I mostly followed the steps which can be found on the Nginx site, It mostly comes down to clone the Let’s Encrypt repository and manually set up a config file then run the command and add the certs to the Nginx config file, reload the settings then set up a cron job to automatically renew the certificate.

The part I want to focus on is the missing steps to make sure you don’t allow any weaker ciphers or in some cases with older systems SSL3. Before we do that though we need to generate a new 2048bit key that we can use for Perfect Forward Secrecy instead of the default 1024 bit key.

sudo openssl dhparam -outform pem -out /etc/nginx/dhkey2048.pem 2048

Now that has generated we can start editing /etc/nginx/nginx.conf to change some of the SSL options. The first thing to do is locate ssl_protocols and make sure it doesn’t contain SSLv3 from a new install that line will look like this:

ssl_protocols TLSv1 TLSv1.1 TLS1.2; # Dropping SSLv3, ref: POODLE

The next part to work on is the Ciphers we want to allow, Rather than allow everything we are going to drop support for low security ciphers, insecure algorithms like MD5, RC4 and SHA1 and also drop support for ciphers that are not really used just incase a new issue pops up.

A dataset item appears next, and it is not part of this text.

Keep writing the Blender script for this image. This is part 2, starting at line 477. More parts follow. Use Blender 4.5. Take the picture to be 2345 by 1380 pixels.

ssl_ciphers 'kEECDH+ECDSA+AES128 kEECDH+ECDSA+AES256 kEECDH+AES128 kEECDH+AES256 kEDH+AES128 kEDH+AES256 DES-CBC3-SHA +SHA !aNULL !eNULL !LOW !kECDH !DSS !MD5 !EXP !PSK !SRP !CAMELLIA !SEED';

Now lets setup that key we made earlier for Perfect Forward Secrecy

ssl_dhparam /etc/nginx/dhkey2048.pem;

That is it you can now save and exit the file and check that the changes are valid and then reload the config by running:

sudo nginx -t
sudo nginx -s reload

The last thing we are going to want to do is enable HSTS which will tell browsers to never bother making an HTTP connection again which is what we want and it will even allow us to get on the preload list that ships with browsers so they automatically know to use HTTPS. Open your sites config file under /etc/nginx/sites-available/ and under the ssl_certificate lines just add in:

add_header Strict-Transport-Security "max-age=31536000 includeSubDomains; preload";

Follow the steps above to test the config and reload Nginx and you should be good to go, Now if you want you can go and run the Qualys SSL Checker to see how your configuration holds up.